Mais pour les investisseurs, il est difficile de jauger les perspectives d’inflation à ce stade.
« Il y a tellement de dislocations dans l’économie à la suite des réouvertures et des effets de base d’il y a un an qu’il faudra au moins six à douze mois avant d’avoir une vision claire de la tendance inflationniste sous-jacente », a déclaré Jason Bloom, responsable des stratégies de revenu fixe et de FNB alternatives chez Invesco.
Les investisseurs qui s’inquiètent aujourd’hui d’un choc inflationniste sont confrontés à un dilemme. Certains actifs considérés comme étant les couvertures traditionnelles d’un tel risque, comme les obligations indexées à l’inflation et les matières premières, ont déjà sensiblement augmenté. En fait, une période de forte inflation a déjà été anticipée dans une certaine mesure par les marchés
et le passé regorge d’avertissements pour ceux qui tardent à acheter la coûteuse indexation à l’inflation.
Les alarmes inflationnistes passées, lors des reprises économiques à la suite de l’éclatement de la bulle Internet au début des années 2000 et de la crise financière de 2008, se sont révélées être fausses. Après une récession heureusement brève associée à la pandémie, les puissantes tendances désinflationnistes bien ancrées, à savoir le vieillissement de la population et la baisse des coûts associés à l’innovation technologique, ne se sont en aucun cas amoindries.
Pour ces raisons, un certain nombre d’investisseurs et la Réserve fédérale américaine s’attendent à ce que les pressions inflationnistes de cette année se révèlent être « éphémères ». Mais faisant front à ces forces désinflationnistes est l’ampleur gargantuesque des politiques monétaires et budgétaires de la dernière année.
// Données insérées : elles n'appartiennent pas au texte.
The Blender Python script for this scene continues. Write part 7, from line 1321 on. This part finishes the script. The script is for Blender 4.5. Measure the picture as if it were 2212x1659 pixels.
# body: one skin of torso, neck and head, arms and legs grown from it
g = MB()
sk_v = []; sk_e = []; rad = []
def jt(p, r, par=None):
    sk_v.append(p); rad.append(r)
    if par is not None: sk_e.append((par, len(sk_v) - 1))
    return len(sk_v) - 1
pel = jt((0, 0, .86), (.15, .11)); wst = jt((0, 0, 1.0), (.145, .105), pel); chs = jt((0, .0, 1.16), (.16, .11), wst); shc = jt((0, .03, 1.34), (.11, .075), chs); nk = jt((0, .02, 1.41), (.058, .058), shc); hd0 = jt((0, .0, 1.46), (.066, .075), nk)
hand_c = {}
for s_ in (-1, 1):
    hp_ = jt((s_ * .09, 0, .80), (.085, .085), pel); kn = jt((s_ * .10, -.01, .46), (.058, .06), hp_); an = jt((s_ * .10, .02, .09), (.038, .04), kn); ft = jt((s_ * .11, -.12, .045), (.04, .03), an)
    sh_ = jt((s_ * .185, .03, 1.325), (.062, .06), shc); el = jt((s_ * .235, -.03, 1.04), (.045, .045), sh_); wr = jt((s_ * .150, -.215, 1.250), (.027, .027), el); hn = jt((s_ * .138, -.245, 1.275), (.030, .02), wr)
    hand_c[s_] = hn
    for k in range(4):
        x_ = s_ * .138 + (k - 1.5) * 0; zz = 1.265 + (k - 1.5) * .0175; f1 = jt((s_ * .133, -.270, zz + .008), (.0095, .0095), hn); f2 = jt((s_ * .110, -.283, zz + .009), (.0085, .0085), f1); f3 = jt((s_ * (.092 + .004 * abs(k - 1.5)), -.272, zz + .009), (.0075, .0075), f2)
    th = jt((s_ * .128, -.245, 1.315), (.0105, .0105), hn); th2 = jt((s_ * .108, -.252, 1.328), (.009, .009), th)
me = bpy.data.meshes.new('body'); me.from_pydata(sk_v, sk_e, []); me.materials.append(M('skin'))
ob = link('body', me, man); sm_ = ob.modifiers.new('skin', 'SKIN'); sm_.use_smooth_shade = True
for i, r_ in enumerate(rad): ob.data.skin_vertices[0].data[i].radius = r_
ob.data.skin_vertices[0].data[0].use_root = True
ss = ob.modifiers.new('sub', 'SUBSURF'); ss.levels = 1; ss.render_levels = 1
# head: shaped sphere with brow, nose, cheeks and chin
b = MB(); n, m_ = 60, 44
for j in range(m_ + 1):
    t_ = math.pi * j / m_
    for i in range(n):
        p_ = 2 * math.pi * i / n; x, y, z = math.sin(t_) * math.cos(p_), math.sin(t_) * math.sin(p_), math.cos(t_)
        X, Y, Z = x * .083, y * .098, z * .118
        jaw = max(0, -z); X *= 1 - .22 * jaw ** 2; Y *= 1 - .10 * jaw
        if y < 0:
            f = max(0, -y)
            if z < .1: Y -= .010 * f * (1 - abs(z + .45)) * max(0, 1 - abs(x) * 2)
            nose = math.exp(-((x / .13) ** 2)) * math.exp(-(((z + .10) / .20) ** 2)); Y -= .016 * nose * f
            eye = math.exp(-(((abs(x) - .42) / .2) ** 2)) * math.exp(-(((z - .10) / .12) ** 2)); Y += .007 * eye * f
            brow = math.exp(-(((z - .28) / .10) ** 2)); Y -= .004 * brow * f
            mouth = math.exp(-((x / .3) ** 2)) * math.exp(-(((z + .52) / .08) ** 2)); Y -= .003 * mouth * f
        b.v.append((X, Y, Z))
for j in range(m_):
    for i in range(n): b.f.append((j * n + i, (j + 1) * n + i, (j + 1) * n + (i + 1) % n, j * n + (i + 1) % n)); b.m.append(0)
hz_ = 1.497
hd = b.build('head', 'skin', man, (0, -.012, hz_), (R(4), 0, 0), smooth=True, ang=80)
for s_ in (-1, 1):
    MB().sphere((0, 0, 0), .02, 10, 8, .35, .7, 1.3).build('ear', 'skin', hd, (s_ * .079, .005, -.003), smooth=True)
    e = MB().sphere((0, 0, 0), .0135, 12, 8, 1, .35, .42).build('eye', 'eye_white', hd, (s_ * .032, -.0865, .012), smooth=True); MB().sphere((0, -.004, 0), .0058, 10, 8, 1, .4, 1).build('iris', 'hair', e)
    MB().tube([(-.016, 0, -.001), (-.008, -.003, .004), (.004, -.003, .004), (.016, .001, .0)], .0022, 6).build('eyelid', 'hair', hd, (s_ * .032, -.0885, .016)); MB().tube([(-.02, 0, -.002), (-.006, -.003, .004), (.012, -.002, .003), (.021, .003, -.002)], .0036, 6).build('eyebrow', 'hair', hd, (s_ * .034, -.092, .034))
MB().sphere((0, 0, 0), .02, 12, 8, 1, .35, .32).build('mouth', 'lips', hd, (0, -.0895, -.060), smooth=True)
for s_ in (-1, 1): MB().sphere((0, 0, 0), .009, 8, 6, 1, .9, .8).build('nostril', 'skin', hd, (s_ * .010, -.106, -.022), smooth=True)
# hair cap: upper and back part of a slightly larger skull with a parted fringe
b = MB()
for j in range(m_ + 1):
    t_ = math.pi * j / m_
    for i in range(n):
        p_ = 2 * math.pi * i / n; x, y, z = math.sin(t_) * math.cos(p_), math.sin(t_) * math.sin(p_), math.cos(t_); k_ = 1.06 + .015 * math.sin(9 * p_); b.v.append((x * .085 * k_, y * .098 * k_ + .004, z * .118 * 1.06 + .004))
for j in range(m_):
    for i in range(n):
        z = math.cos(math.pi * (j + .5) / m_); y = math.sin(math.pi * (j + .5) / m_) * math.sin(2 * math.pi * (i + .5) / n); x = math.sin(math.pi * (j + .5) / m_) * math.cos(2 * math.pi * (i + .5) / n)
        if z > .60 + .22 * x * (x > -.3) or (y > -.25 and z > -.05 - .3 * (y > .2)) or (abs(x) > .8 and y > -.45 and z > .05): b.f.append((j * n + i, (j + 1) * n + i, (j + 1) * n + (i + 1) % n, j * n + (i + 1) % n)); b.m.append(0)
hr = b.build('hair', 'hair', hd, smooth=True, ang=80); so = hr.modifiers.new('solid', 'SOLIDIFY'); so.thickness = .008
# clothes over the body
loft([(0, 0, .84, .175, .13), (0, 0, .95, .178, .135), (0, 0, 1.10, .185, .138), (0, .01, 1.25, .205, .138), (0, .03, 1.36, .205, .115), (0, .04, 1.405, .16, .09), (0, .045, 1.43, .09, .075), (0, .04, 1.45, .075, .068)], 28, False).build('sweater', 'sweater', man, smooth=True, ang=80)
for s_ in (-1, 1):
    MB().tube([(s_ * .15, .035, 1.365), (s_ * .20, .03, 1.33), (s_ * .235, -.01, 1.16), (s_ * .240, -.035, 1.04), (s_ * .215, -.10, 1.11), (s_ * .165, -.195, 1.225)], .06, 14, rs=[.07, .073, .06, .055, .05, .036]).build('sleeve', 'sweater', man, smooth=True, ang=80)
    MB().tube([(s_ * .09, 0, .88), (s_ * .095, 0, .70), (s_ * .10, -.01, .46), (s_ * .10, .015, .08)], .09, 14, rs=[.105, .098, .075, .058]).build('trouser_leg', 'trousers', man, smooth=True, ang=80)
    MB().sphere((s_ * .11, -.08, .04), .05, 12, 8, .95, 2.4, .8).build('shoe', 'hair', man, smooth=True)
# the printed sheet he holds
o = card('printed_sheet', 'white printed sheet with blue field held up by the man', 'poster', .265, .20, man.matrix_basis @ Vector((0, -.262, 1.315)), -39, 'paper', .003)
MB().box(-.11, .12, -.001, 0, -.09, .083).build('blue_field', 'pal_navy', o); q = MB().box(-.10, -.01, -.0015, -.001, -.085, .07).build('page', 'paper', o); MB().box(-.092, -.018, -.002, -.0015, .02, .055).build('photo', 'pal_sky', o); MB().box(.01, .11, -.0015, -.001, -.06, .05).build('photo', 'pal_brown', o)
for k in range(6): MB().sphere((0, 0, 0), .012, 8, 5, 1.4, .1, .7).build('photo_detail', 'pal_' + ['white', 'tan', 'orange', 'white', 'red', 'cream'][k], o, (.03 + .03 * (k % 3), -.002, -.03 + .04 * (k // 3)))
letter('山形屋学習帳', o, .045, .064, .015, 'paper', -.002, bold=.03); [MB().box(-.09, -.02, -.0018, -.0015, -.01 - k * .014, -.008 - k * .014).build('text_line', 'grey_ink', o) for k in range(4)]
Les effets de la relance monétaire et budgétaire signifient que « l’inflation pourrait se chiffrer à un rythme de 2,5 % (annualisé), comparativement à une moyenne de 1,5 % avant la pandémie », a déclaré Jason Pride, directeur des investissements de patrimoine privé chez Glenmede Investment Management. « L’inflation sera plus élevée. Atteindra-t-elle de dangereux sommets? Non. »
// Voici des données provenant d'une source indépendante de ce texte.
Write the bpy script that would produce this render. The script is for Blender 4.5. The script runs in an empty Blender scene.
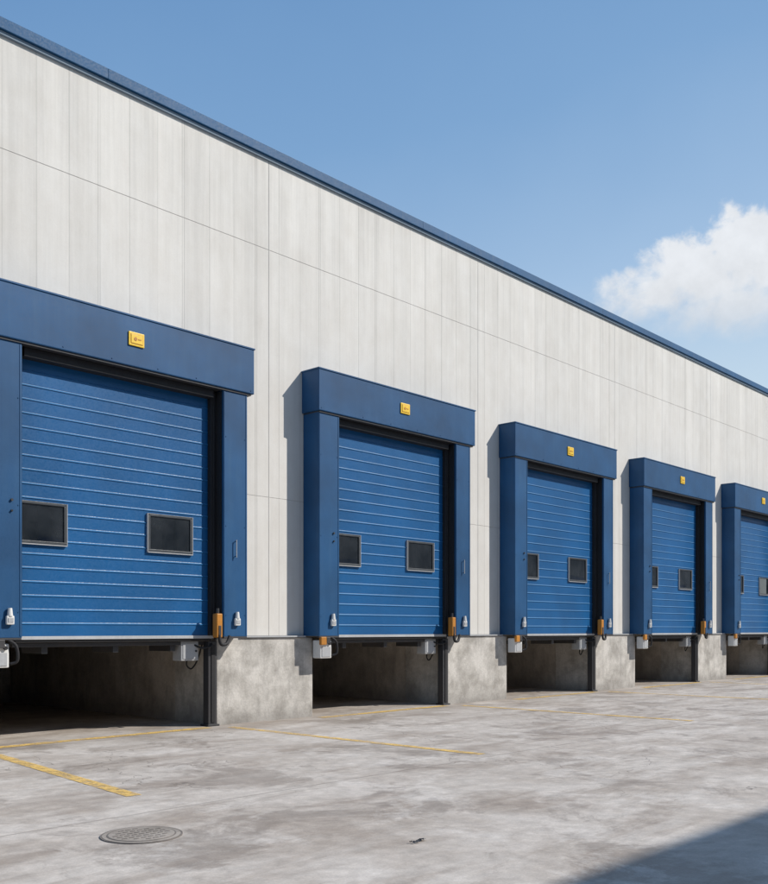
import bpy, bmesh, math, random
from mathutils import Vector, Matrix
random.seed(4)
sc = bpy.context.scene
sc.view_settings.view_transform = 'Standard'
sc.view_settings.look = 'None'
sc.view_settings.exposure = 0

# ---------------------------------------------------------------- node helpers
class NT:
    def __init__(s, tree): s.t = tree; s.n = tree.nodes; s.l = tree.links
    def new(s, typ, **kw):
        n = s.n.new(typ)
        for k, v in kw.items(): setattr(n, k, v)
        return n
    def put(s, sock, v):
        if isinstance(v, bpy.types.NodeSocket): s.l.new(v, sock)
        elif v is not None: sock.default_value = v
    def math(s, op, a, b=None, c=None, clamp=False):
        n = s.new('ShaderNodeMath', operation=op, use_clamp=clamp)
        s.put(n.inputs[0], a); s.put(n.inputs[1], b); s.put(n.inputs[2], c)
        return n.outputs[0]
    def vmath(s, op, a, b=None):
        n = s.new('ShaderNodeVectorMath', operation=op)
        s.put(n.inputs[0], a); s.put(n.inputs[1], b)
        return n.outputs['Value'] if op in ('DOT_PRODUCT', 'LENGTH') else n.outputs[0]
    def mapping(s, v, scale=(1, 1, 1), loc=(0, 0, 0), rot=(0, 0, 0)):
        n = s.new('ShaderNodeMapping')
        s.put(n.inputs[0], v); n.inputs['Scale'].default_value = scale
        n.inputs['Location'].default_value = loc; n.inputs['Rotation'].default_value = rot
        return n.outputs[0]
    def noise(s, v, scale, detail=5, rough=0.55, dist=0.0):
        n = s.new('ShaderNodeTexNoise')
        s.put(n.inputs['Vector'], v); n.inputs['Scale'].default_value = scale
        n.inputs['Detail'].default_value = detail; n.inputs['Roughness'].default_value = rough
        n.inputs['Distortion'].default_value = dist
        return n.outputs['Fac']
    def rng(s, v, a, b, c=0.0, d=1.0, smooth=False):
        n = s.new('ShaderNodeMapRange')
        if smooth: n.interpolation_type = 'SMOOTHSTEP'
        s.put(n.inputs[0], v)
        for i, q in enumerate((a, b, c, d)): s.put(n.inputs[i + 1], q)
        return n.outputs[0]
    def mix(s, f, a, b, mode='MIX'):
        n = s.new('ShaderNodeMix', data_type='RGBA', blend_type=mode)
        s.put(n.inputs['Factor'], f); s.put(n.inputs['A'], a if not isinstance(a, tuple) else (*a[:3], 1))
        s.put(n.inputs['B'], b if not isinstance(b, tuple) else (*b[:3], 1))
        return n.outputs['Result']
    def scalecol(s, col, f):
        n = s.new('ShaderNodeVectorMath', operation='SCALE')
        if isinstance(col, tuple): n.inputs[0].default_value = col[:3]
        else: s.l.new(col, n.inputs[0])
        s.put(n.inputs['Scale'], f)
        return n.outputs[0]

def material(name):
    m = bpy.data.materials.new(name); m.use_nodes = True
    nt = NT(m.node_tree); nt.n.clear()
    out = nt.new('ShaderNodeOutputMaterial'); b = nt.new('ShaderNodeBsdfPrincipled')
    nt.l.new(b.outputs[0], out.inputs[0])
    return m, nt, b, out

def objcoord(nt, rand=False):
    v = nt.new('ShaderNodeTexCoord').outputs['Object']
    if rand:
        r = nt.new('ShaderNodeObjectInfo').outputs['Random']
        v = nt.vmath('ADD', v, nt.scalecol((37.0, 11.0, 23.0), r))
    return v

def bump(nt, b, h, strength=0.3, dist=0.01):
    n = nt.new('ShaderNodeBump'); n.inputs['Strength'].default_value = strength
    n.inputs['Distance'].default_value = dist
    nt.put(n.inputs['Height'], h); nt.l.new(n.outputs[0], b.inputs['Normal'])

def paint(name, col, rough=0.4, var=0.12, dirt=0.25, dirtcol=(0.18, 0.19, 0.2), wave=0.25, spec=0.5):
    m, nt, b, o = material(name)
    v = objcoord(nt, True)
    big = nt.noise(v, 1.1, 3)
    st = nt.noise(nt.mapping(v, (9, 9, 0.7)), 1.0, 4, 0.6)
    fine = nt.noise(v, 45, 2, 0.6)
    f = nt.math('ADD', nt.rng(big, 0.3, 0.7, 1 - var, 1 + var), nt.rng(fine, 0.3, 0.7, -0.04, 0.04))
    c = nt.scalecol(col, f)
    d = nt.math('MULTIPLY', nt.rng(st, 0.48, 0.8, 0, 1), nt.rng(big, 0.35, 0.65, 0.2, 1))
    c = nt.mix(nt.math('MULTIPLY', d, dirt), c, dirtcol)
    nt.l.new(c, b.inputs['Base Color'])
    b.inputs['Specular IOR Level'].default_value = spec
    nt.put(b.inputs['Roughness'], nt.rng(fine, 0.3, 0.7, rough - 0.07, rough + 0.1))
    bump(nt, b, nt.math('ADD', nt.math('MULTIPLY', big, 3.0), nt.math('MULTIPLY', fine, 0.06)), wave, 0.006)
    return m

# ---------------------------------------------------------------- materials
def make_wall():
    m, nt, b, o = material('precast_wall_panels')
    v = objcoord(nt)
    sep = nt.new('ShaderNodeSeparateXYZ'); nt.l.new(v, sep.inputs[0])
    x, z = sep.outputs[0], sep.outputs[2]
    streak = nt.noise(nt.mapping(v, (5.5, 1, 0.30)), 1.0, 6, 0.66)
    streak2 = nt.noise(nt.mapping(v, (26, 1, 0.40), (3, 0, 8)), 1.0, 3, 0.6)
    big = nt.noise(nt.mapping(v, (0.5, 1, 0.7)), 1.0, 4, 0.6)
    fine = nt.noise(v, 38, 3, 0.65)
    mott = nt.noise(nt.mapping(v, (1.3, 1, 0.8)), 2.6, 5, 0.66)
    def planks(pitch, off, lo, hi, seed):
        pl = nt.math('DIVIDE', nt.math('ADD', x, off), pitch)
        fr = nt.math('FRACT', pl)
        e = nt.math('MULTIPLY', nt.math('MINIMUM', fr, nt.math('SUBTRACT', 1.0, fr)), pitch)
        br = nt.noise(nt.mapping(v, (2.4, 1, 0.18), (seed, 0, seed)), 1.0, 3)
        return pl, nt.math('MULTIPLY', nt.rng(e, 0.004, 0.013, 1, 0), nt.rng(br, lo, hi, 0.0, 1.0))
    pl, line1 = planks(0.4157, 0.0, 0.28, 0.54, 9)
    _, line2 = planks(1.247, 0.03, 0.2, 0.5, 3)
    wn = nt.new('ShaderNodeTexWhiteNoise', noise_dimensions='1D'); nt.l.new(nt.math('FLOOR', pl), wn.inputs['W'])
    plank = nt.rng(wn.outputs['Value'], 0, 1, -0.035, 0.035)
    line = nt.math('ADD', nt.math('MULTIPLY', line1, 0.8), nt.math('MULTIPLY', line2, 0.9), clamp=True)
    top = nt.rng(z, 4.6, 8.2, 0.35, 1.0)
    f = nt.math('ADD', 1.0, plank)
    f = nt.math('ADD', f, nt.math('MULTIPLY', nt.rng(streak, 0.32, 0.68, 0.06, -0.09), top))
    f = nt.math('ADD', f, nt.math('MULTIPLY', nt.rng(streak2, 0.35, 0.7, 0.03, -0.05), top))
    f = nt.math('ADD', f, nt.rng(big, 0.3, 0.7, -0.035, 0.035))
    f = nt.math('ADD', f, nt.rng(fine, 0.3, 0.7, -0.02, 0.02))
    f = nt.math('ADD', f, nt.rng(mott, 0.3, 0.7, -0.028, 0.028))
    f = nt.math('SUBTRACT', f, nt.math('MULTIPLY', line, 0.20))
    tint = nt.mix(nt.rng(mott, 0.3, 0.7), (0.635, 0.608, 0.560), (0.655, 0.637, 0.598))
    c = nt.scalecol(tint, f)
    nt.l.new(c, b.inputs['Base Color'])
    b.inputs['Roughness'].default_value = 0.8
    h = nt.math('SUBTRACT', nt.math('ADD', nt.math('MULTIPLY', fine, 0.25), nt.math('MULTIPLY', streak2, 0.3)), line)
    bump(nt, b, h, 0.3, 0.005)
    return m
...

Dans un contexte de croissance mieux établie et de pression inflationniste modérée, les actions en profiteront, en particulier les sociétés dont les bénéfices sont davantage corrélés au cycle économique. Les investisseurs chercheront également des sociétés en mesure de transmettre des prix plus élevés à leurs clients à court terme et d’atténuer la pression sur les marges bénéficiaires.
Pourtant, la possibilité d’une déconcertante période d’inflation élevée ne peut pas être écartée d’emblée. L’argument « éphémère » pourrait être remis en cause si la croissance économique continue sur sa lancée l’année prochaine, accompagnée d’une tendance de hausse des salaires de la part d’entreprises qui ont de la difficulté à attirer des travailleurs.
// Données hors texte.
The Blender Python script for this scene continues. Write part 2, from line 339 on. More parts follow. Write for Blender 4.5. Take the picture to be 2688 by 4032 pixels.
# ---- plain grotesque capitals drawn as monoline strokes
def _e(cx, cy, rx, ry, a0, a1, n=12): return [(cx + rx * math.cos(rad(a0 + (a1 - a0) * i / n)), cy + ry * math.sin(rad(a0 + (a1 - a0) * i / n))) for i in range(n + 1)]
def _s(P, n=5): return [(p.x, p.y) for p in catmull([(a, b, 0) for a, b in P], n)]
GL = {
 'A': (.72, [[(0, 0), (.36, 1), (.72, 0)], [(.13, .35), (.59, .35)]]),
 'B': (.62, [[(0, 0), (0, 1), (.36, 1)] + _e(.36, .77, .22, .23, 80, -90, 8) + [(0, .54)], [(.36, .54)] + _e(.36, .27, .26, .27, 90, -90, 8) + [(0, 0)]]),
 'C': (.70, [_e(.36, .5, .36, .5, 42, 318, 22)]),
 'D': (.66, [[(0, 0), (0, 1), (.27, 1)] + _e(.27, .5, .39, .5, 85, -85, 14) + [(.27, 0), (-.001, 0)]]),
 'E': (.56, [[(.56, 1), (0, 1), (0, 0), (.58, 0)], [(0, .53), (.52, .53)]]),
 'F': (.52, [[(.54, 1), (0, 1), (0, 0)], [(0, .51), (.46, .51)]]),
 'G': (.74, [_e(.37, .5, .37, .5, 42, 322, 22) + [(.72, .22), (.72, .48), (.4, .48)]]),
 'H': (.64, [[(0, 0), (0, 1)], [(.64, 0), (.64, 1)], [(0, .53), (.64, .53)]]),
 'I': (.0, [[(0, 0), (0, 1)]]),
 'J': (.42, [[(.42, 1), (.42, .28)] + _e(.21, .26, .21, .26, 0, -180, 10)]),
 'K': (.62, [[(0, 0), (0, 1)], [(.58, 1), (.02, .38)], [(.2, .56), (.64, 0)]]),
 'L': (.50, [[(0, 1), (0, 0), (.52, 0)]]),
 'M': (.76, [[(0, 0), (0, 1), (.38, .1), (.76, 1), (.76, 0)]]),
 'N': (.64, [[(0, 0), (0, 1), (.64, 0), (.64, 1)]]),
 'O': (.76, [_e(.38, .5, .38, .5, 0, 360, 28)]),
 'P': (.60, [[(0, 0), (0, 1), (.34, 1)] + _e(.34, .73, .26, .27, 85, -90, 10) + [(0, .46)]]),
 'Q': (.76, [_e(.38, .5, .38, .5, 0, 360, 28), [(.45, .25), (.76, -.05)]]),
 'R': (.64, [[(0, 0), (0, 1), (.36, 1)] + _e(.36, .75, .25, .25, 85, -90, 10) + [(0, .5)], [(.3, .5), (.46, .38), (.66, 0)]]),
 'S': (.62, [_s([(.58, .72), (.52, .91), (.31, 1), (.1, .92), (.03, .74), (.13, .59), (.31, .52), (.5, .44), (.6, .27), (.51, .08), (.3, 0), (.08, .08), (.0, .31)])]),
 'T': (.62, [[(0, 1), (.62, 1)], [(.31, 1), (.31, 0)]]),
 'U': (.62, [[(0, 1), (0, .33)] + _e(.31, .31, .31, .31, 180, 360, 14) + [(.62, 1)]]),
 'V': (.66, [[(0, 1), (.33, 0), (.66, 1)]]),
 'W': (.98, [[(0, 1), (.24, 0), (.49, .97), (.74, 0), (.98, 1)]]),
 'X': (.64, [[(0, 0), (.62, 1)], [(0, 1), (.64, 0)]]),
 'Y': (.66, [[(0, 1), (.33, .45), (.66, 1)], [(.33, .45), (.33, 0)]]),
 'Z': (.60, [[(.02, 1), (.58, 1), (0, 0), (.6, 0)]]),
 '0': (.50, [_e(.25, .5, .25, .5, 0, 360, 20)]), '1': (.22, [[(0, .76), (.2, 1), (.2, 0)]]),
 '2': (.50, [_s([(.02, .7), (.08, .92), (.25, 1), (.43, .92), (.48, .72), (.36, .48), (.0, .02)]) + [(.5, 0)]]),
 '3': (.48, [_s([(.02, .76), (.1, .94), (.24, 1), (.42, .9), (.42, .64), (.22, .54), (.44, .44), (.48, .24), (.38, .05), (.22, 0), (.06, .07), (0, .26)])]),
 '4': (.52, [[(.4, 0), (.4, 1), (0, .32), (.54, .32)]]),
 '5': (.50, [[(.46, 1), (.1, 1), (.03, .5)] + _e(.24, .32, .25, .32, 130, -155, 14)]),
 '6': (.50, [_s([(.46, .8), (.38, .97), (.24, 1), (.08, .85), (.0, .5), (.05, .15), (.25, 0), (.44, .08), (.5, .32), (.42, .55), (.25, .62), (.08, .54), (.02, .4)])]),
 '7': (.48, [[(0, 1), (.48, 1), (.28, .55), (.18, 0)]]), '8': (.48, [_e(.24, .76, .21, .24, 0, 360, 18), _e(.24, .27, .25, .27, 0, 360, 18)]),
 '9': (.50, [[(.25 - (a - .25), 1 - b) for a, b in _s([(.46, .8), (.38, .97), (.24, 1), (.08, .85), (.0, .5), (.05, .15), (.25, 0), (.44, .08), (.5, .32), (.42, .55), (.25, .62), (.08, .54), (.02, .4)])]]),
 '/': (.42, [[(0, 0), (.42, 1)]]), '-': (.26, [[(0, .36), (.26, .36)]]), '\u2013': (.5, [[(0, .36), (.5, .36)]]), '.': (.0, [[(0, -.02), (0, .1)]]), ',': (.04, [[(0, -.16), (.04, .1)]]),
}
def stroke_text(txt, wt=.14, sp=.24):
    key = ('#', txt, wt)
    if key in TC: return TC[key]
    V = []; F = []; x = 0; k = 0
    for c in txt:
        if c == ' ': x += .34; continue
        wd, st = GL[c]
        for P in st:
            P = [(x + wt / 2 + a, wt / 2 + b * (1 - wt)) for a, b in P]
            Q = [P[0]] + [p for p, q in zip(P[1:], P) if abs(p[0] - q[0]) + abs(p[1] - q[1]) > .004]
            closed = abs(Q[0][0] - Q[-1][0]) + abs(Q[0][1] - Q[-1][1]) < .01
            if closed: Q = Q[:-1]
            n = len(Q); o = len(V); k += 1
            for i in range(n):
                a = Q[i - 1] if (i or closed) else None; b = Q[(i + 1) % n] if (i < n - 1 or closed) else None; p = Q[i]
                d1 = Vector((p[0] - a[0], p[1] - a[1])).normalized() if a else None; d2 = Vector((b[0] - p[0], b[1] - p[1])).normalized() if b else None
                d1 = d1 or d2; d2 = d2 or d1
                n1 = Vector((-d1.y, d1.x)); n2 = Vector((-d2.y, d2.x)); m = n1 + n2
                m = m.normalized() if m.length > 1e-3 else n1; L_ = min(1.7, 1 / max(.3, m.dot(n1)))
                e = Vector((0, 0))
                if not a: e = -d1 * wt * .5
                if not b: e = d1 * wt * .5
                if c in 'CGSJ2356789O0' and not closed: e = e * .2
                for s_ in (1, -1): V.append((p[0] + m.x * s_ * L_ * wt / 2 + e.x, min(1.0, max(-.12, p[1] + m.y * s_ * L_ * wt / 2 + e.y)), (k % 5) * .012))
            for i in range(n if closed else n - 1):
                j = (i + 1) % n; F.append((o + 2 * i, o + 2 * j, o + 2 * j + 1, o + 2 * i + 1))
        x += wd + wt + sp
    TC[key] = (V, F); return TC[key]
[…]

Avant d’atteindre ce point, l’inflation anticipée par le marché obligataire pourrait bien dépasser les sommets des vingt dernières années et entrer en territoire inconnu aux États-Unis, ainsi que sur d’autres marchés développés au Royaume-Uni et en Europe.
Les prévisions du marché obligataire concernant les futures pressions inflationnistes au cours des cinq à dix prochaines années ont déjà fortement augmenté au cours des derniers mois. Mais la reprise se fait à partir d’un bas niveau et pour l’instant, l’inflation anticipée ne dépasse pas démesurément l’objectif à long terme de 2 % de la Réserve fédérale américaine.
« Le changement des anticipations en matière d’inflation stimule le rendement des actifs », a déclaré Nicholas Johnson, gestionnaire de portefeuille de matières premières chez PIMCO. D’après des données obtenues sur près de 50 ans, un portefeuille détenant des actions et des obligations dégage un rendement inférieur lors de périodes d’inflation élevée, tandis que les actifs réels, y compris les obligations indexées sur l’inflation et les matières premières, en profitent, toujours selon le gestionnaire d’actifs.
« La plupart des investisseurs n’ont pas connu une période de hausse imprévue de l’inflation », a ajouté M. Johnson. Les clients posent davantage de questions sur la protection de leurs portefeuilles, mais leur exposition actuelle aux matières premières et autres actifs démontre qu’en général, les investisseurs « ne paient pas beaucoup de prime d’inflation ».
Cela peut toujours changer et la perspective d’un changement du régime d’inflation reste impossible à prévoir pour les investisseurs.
*La valeur de l’inflation de base a changé depuis la première publication.